Gather round y'all and gaze upon the awesome beauty that is ficus carica, or what is more commonly known as the kadota fig.  An example of nature's great sense of humor it has a shape like the head of a Hanna-Barbara cartoon character with a lush, tender and pulpy inside that looks as delicious as it tastes.  In fact, we have a little secret to whisper to you all so lend an eager ear… the kadota fig is self-conscious.  "What?" is most likely your reaction to such an outlandish statement, but please, our website isn't labeled with the name of such an elegant piece of nature's nurture because we thought it was clever.  It was because a seemingly harmless and mute piece of fruit piped up and told us it would be a good idea.  One day we had stumbled upon a particularly wise and talkative kadota fig and we were quite astonished at his intelligence, sensibilities, politeness and knack for useless trivia.  His name is Herman and this is our first conversation in a nutshell, or, more appropriately, fig skin.



"Down here! Next to the Time Magazine."

"Are you a talking kadota fig?"

"No, I'm a hand-picked consultant to George Bush."


"Wait! Wait! Don't squish me, I'm just kidding. Wow, you didn't even question me."
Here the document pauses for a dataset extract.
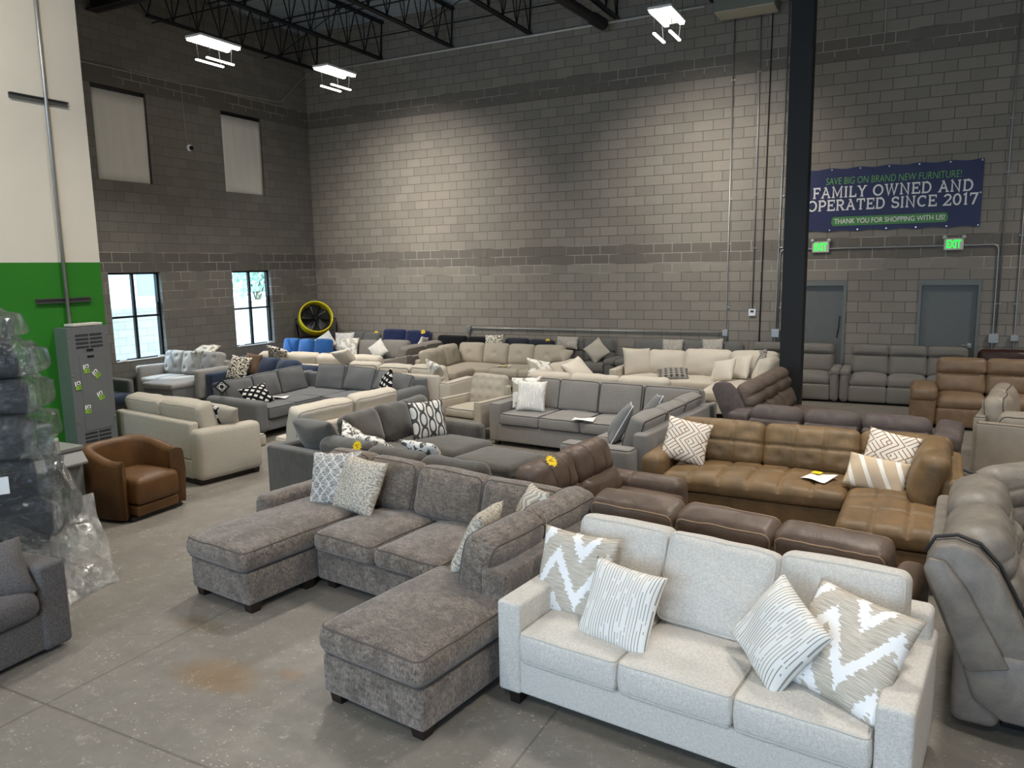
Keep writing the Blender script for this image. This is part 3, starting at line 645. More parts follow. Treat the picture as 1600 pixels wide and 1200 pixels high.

"I wouldn't put it past ol' W. to chose a piece of fruit to help him run the country."

"Touché. Jokes aside, fate has brought us together."

"Really? Why?"

"I have had a dream that one day I would meet a man like you and we would create a website that would give people the opportunity to purchase elegant, delicious and exquisite products that would tickle and palate with delight, all at an unheard of price."

"Really? I didn't know figs dreamed so big."

"I'm not just a fig my friend. I am a kadota fig!"

"So I'm guessing I shouldn't eat you right?"

"No, don't eat me. We will work together and achieve this dream."

"Sounds great. Um, what about the other figs."

"Oh yeah, go ahead and eat them. I never liked them anyway."

And since that day we have worked together to achieve the great dream of the kadota fig.  It may sound crazy, well, it is a little crazy, but who can blame us?  Eight years under a crazy president, enduring a crazy economy we decided to get a little crazy ourselves.  So please indulge in our psychological down fall as we continue to listen to the advice of an edible Hanna-Barbara look alike.